Due to continuous conflicts in West Asia and a substantial increase in aviation fuel prices, it is predicted that the worldwide airline industry will earn only half the amount of profits in 2026 compared to previous years. This prediction has been made based on the most recent financial statement of the International Air Transport Association (IATA).

The IATA predicts the total net profit for worldwide airlines to be approximately $23 billion in 2026, which is slightly less than half the predicted net profit of $45 billion in 2025.

IATA Director General Willie Walsh said, "Disruptions caused by the war in West Asia and rising fuel costs have weakened the airline industry's outlook." He added, "Globally, airline profitability is expected to halve compared to 2025. Profits will fall from $45 billion to $23 billion, and profit margins will decline from 4.2 percent to 2.0 percent."

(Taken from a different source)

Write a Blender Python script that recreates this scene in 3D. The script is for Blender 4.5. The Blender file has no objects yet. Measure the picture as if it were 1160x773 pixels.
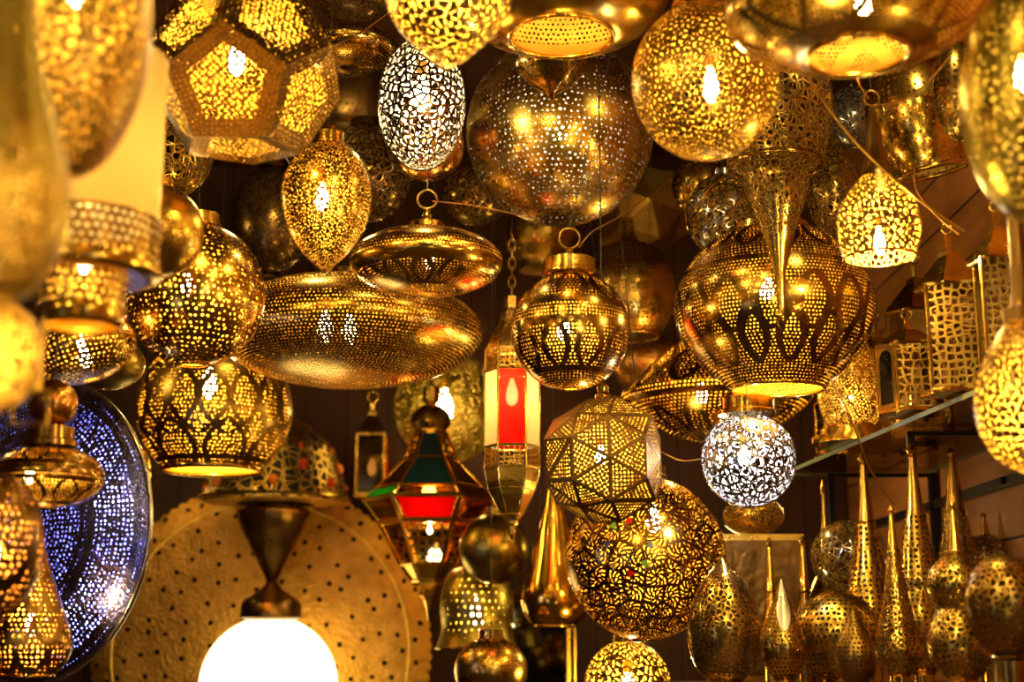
import bpy, math, random
from mathutils import Vector, Matrix, Euler
random.seed(7)
C = bpy.context.scene.collection
R = math.radians
PITCH = R(12); F = 50/36*1160; CZ = 1.5
SN, CS = math.sin(PITCH), math.cos(PITCH)
CEIL = 3.2; SHELF = 1.97; COUNTER = 1.40; WALLX = 1.17; BACKY = 4.95

def P(x, y, d):
    """the place in the shop seen at photo point (x, y) at distance d along the camera's axis"""
    a = (x-580)/F*d; b = (386.5-y)/F*d
    return Vector((a, d*CS-b*SN, CZ+d*SN+b*CS))
def elev(y): return PITCH-math.atan((y-386.5)/F)
def depth_on(z, y): return (z-CZ)/(SN+(386.5-y)/F*CS)

# ------------------------------------------------------------------ node expressions
class V:
    def __init__(s, t, k): s.t = t; s.k = k
    def m(s, op, *a):
        n = s.t.nodes.new('ShaderNodeMath'); n.operation = op
        for i, v in enumerate((s,)+a):
            if isinstance(v, V): s.t.links.new(v.k, n.inputs[i])
            else: n.inputs[i].default_value = v
        return V(s.t, n.outputs[0])
    def __add__(s, o): return s.m('ADD', o)
    def __sub__(s, o): return s.m('SUBTRACT', o)
    def __mul__(s, o): return s.m('MULTIPLY', o)
    def __truediv__(s, o): return s.m('DIVIDE', o)
    __radd__ = __add__; __rmul__ = __mul__
    def fract(s): return s.m('FRACT')
    def floor(s): return s.m('FLOOR')
    def abs(s): return s.m('ABSOLUTE')
    def sin(s): return s.m('SINE')
    def sqrt(s): return s.m('SQRT')
    def pow(s, o): return s.m('POWER', o)
    def lt(s, o): return s.m('LESS_THAN', o)
    def gt(s, o): return s.m('GREATER_THAN', o)
    def max(s, o): return s.m('MAXIMUM', o)
    def min(s, o): return s.m('MINIMUM', o)
    def inv(s): return s.m('MULTIPLY_ADD', -1.0, 1.0)

def new_mat(name):
    m = bpy.data.materials.new(name); m.use_nodes = True
    t = m.node_tree; t.nodes.clear()
    out = t.nodes.new('ShaderNodeOutputMaterial')
    return m, t, out
def uvsock(t, name):
    n = t.nodes.new('ShaderNodeUVMap'); n.uv_map = name
    return n.outputs[0]
def xy(t, sock):
    n = t.nodes.new('ShaderNodeSeparateXYZ'); t.links.new(sock, n.inputs[0])
    return V(t, n.outputs[0]), V(t, n.outputs[1])
def comb(t, x, y):
    n = t.nodes.new('ShaderNodeCombineXYZ')
    for i, v in enumerate((x, y)):
        if isinstance(v, V): t.links.new(v.k, n.inputs[i])
        else: n.inputs[i].default_value = v
    return n.outputs[0]
def voro(t, vec, scale, feature='F1', rnd=1.0, dims='2D'):
    n = t.nodes.new('ShaderNodeTexVoronoi'); n.voronoi_dimensions = dims; n.feature = feature
    n.inputs['Scale'].default_value = scale; n.inputs['Randomness'].default_value = rnd
    t.links.new(vec, n.inputs['Vector'])
    return n

def m_dots(t, rad=.3, var=.4, jit=.2):
    u, v = xy(t, uvsock(t, 'dot'))
    w = t.nodes.new('ShaderNodeTexWhiteNoise'); w.noise_dimensions = '2D'
    t.links.new(comb(t, u.floor(), v.floor()), w.inputs['Vector'])
    n = t.nodes.new('ShaderNodeSeparateColor'); t.links.new(w.outputs['Color'], n.inputs[0])
    a, b, c = (V(t, n.outputs[i]) for i in range(3))
    dx = u.fract()-.5-(a-.5)*jit; dy = v.fract()-.5-(b-.5)*jit
    return (dx*dx+dy*dy).sqrt().lt((c*(-var)+1.0)*rad)
def m_cells(t, edge=.09, rnd=.9, scale=1.0):
    return V(t, voro(t, uvsock(t, 'cut'), scale, 'DISTANCE_TO_EDGE', rnd).outputs['Distance']).gt(edge)
def m_rosette(t, n=7, twist=.0, fill=.27, core=.12, scale=1.0, edge=.05, rnd=.6):
    vec = uvsock(t, 'cut')
    f1 = voro(t, vec, scale, 'F1', rnd); ed = voro(t, vec, scale, 'DISTANCE_TO_EDGE', rnd)
    px, py = xy(t, f1.outputs['Position']); x, y = xy(t, vec)
    dx = x-px; dy = y-py
    r = (dx*dx+dy*dy).sqrt()*scale
    an = dy.m('ARCTAN2', dx)*(n/(2*math.pi))
    w = ((an+r*twist).fract()-.5).abs().lt(fill)
    # a second ring of slots, half a step round, outside the first
    w2 = ((an*2.0+r*twist*2+.25).fract()-.5).abs().lt(fill+.02)
    near = r.lt(.36)
    pet = w*near*r.gt(core)+w2*r.gt(.42)
    return pet*V(t, ed.outputs['Distance']).gt(edge)
def m_sliver(t, edge=.06, scale=1.0):
    a = voro(t, uvsock(t, 'cut'), scale, 'DISTANCE_TO_EDGE', 1.0)
    b = voro(t, uvsock(t, 'cut'), scale*.71, 'DISTANCE_TO_EDGE', .9)
    return V(t, a.outputs['Distance']).gt(edge)*V(t, b.outputs['Distance']).gt(edge*.8)
def rib_oval(t, n, v0, v1, tk=.06, off=0., a=.40, edges=1):
    u, v = xy(t, uvsock(t, 'ang'))
    x = ((u*n+off).fract()-.5).abs(); y = (v-v0)*(1/(v1-v0))
    inb = y.gt(0.)*y.lt(1.)
    s = (y.max(0.).min(1.)*math.pi).sin().pow(.8)*a
    rib = (x-s).abs().lt(tk)*inb
    if not edges: return rib
    return rib.max(y.abs().lt(.07)).max((y-1.0).abs().lt(.07))
def rib_ogee(t, n, rows, tk=.07, v0=0.):
    u, v = xy(t, uvsock(t, 'ang'))
    x = ((u*n).fract()-.5).abs(); x2 = ((u*n+.5).fract()-.5).abs()
    y = (v-v0)*(rows*math.pi)
    r1 = (x-y.sin().abs()*.5).abs().lt(tk)
    return r1.max((x2-(y+math.pi/2).sin().abs()*.5).abs().lt(tk*.0)) if False else r1.max((x-(y*.5+.7).sin().abs()*.5).abs().lt(tk*.8))
def rib_scale(t, n, rows, tk=.06):
    u, v = xy(t, uvsock(t, 'ang'))
    y = v*rows; row = y.floor()
    x = (u*n+row*.5).fract()-.5; q = y.fract()
    d = (x*x*1.0+q*q*.36).sqrt()
    return (d-.5).abs().lt(tk)
def rib_bands(t, cuts, w=.012):
    u, v = xy(t, uvsock(t, 'ang')); r = None
    for c in cuts:
        k = (v-c).abs().lt(w); r = k if r is None else r.max(k)
    return r
def zone(t, v0, v1):
    u, v = xy(t, uvsock(t, 'ang')); return v.gt(v0)*v.lt(v1)

def hole_mask(t, pat):
    kind, kw = pat[0], dict(pat[1:])
    z = kw.pop('zone', None); ribs = kw.pop('ribs', ())
    h = {'dots': m_dots, 'cells': m_cells, 'rosette': m_rosette, 'sliver': m_sliver}[kind](t, **kw)
    for rb in ribs:
        f = {'oval': rib_oval, 'ogee': rib_ogee, 'scale': rib_scale, 'bands': rib_bands}[rb[0]]
        h = h*f(t, *rb[1:]).inv()
    if z: h = h*zone(t, *z)
    return h

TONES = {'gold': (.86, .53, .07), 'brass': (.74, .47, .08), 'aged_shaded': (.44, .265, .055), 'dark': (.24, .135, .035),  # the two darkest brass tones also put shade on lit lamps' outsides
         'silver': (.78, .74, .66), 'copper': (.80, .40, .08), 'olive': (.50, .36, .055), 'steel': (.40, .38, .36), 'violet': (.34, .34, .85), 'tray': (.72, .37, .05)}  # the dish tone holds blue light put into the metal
MATS = {}
def metal(tone='brass', rough=.24, pat=None, inner=False, bump=.0, bscale=60., metallic=1.0):
    key = (tone, rough, repr(pat), inner, bump, bscale, metallic)
    if key in MATS: return MATS[key]
    m, t, out = new_mat(('pierced_' if pat else '')+tone+('_inside' if inner else ''))
    b = t.nodes.new('ShaderNodeBsdfPrincipled')
    col = TONES[tone]
    tc = t.nodes.new('ShaderNodeTexCoord')
    nz = t.nodes.new('ShaderNodeTexNoise'); nz.inputs['Scale'].default_value = 22; nz.inputs['Detail'].default_value = 3
    t.links.new(tc.outputs['Object'], nz.inputs['Vector'])
    rp = t.nodes.new('ShaderNodeValToRGB')                       # tarnish in the metal
    k = .80 if not inner else .9
    rp.color_ramp.elements[0].position = .35; rp.color_ramp.elements[0].color = (col[0]*k, col[1]*k*.95, col[2]*k*.85, 1)
    rp.color_ramp.elements[1].position = .62; rp.color_ramp.elements[1].color = (*col, 1)
    t.links.new(nz.outputs['Fac'], rp.inputs[0]); t.links.new(rp.outputs[0], b.inputs['Base Color'])
    b.inputs['Metallic'].default_value = .45 if inner and metallic == 1.0 else metallic
    rr = V(t, nz.outputs['Fac'])*.18+(rough-.09 if not inner else .5)
    t.links.new(rr.k, b.inputs['Roughness'])
    if bump:
        n2 = t.nodes.new('ShaderNodeTexNoise'); n2.inputs['Scale'].default_value = bscale; n2.inputs['Detail'].default_value = 1.5
        t.links.new(tc.outputs['Object'], n2.inputs['Vector'])
        bp = t.nodes.new('ShaderNodeBump'); bp.inputs['Strength'].default_value = bump; bp.inputs['Distance'].default_value = .004
        t.links.new(n2.outputs['Fac'], bp.inputs['Height']); t.links.new(bp.outputs[0], b.inputs['Normal'])
    if pat:
        tr = t.nodes.new('ShaderNodeBsdfTransparent'); mx = t.nodes.new('ShaderNodeMixShader')
        t.links.new(hole_mask(t, pat).k, mx.inputs[0]); t.links.new(b.outputs[0], mx.inputs[1]); t.links.new(tr.outputs[0], mx.inputs[2])
        t.links.new(mx.outputs[0], out.inputs[0])
    else:
        t.links.new(b.outputs[0], out.inputs[0])
    MATS[key] = m
    return m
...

According to IATA, the industry's net profit margin is projected at 2 percent in 2026, down from 4.2 percent in 2025. Net profit per passenger is also projected to fall from $9.10 to $4.50. The organization said the biggest challenge facing airlines is the sharp rise in fuel costs. The average price of jet fuel is projected to be $152 per barrel in 2026, an increase of nearly 70 percent from the $90 per barrel average in 2025.

"The sharp 70 percent increase in jet fuel prices is impacting the profitability of all airlines," Walsh said. "Some of the additional costs are being recovered through fare adjustments and increased operational efficiency, but this will not be sufficient to maintain last year's level of profitability."

Despite the decline in profits, the airline industry's total revenue is projected to reach a record $1.165 trillion in 2026, a 9.4 percent increase from $1.065 trillion in 2025. Passenger numbers are projected to increase 2.4 percent to 5.1 billion, with a record occupancy of 84 percent of available seats.

Passenger ticket revenue is projected to reach $839 billion. Ticket yields are projected to increase by 7 percent as airlines increase fares to partially offset the fuel cost shock.

However, IATA warned that operating expenses will rise faster than revenue. Total industry costs could rise 13 percent to $1.117 trillion. Fuel expenses, the largest contributor, are projected to rise nearly 40 percent to $350 billion.

The organization said the airline industry has already been operating on low profit margins, so this situation poses additional challenges. "Airlines are bearing the brunt of the fuel price shock," Walsh said.

He added, "Net profit per passenger is projected to fall to $4.50, half of last year's figure. This reflects the industry's resilience under current circumstances. But this figure isn't enough to buy a hot dog at most FIFA World Cup hosting sites and offers little protection if other costs or taxes rise."

Regionally, IATA said all major airline markets, except West Asia, are expected to remain profitable. Airlines in West Asia could face losses due to flight disruptions, airspace restrictions, and reduced transit traffic caused by the conflict.

"Airlines in the Gulf region have faced operational uncertainties, including near-complete airspace closures since the war began," Walsh said. "These airlines are doing a great job maintaining connectivity, but the financial impact is unavoidable."

IATA also identified slower global economic growth, rising inflation, disruptions to the aircraft supply chain, and geopolitical uncertainties as key risks facing the airline industry in 2026.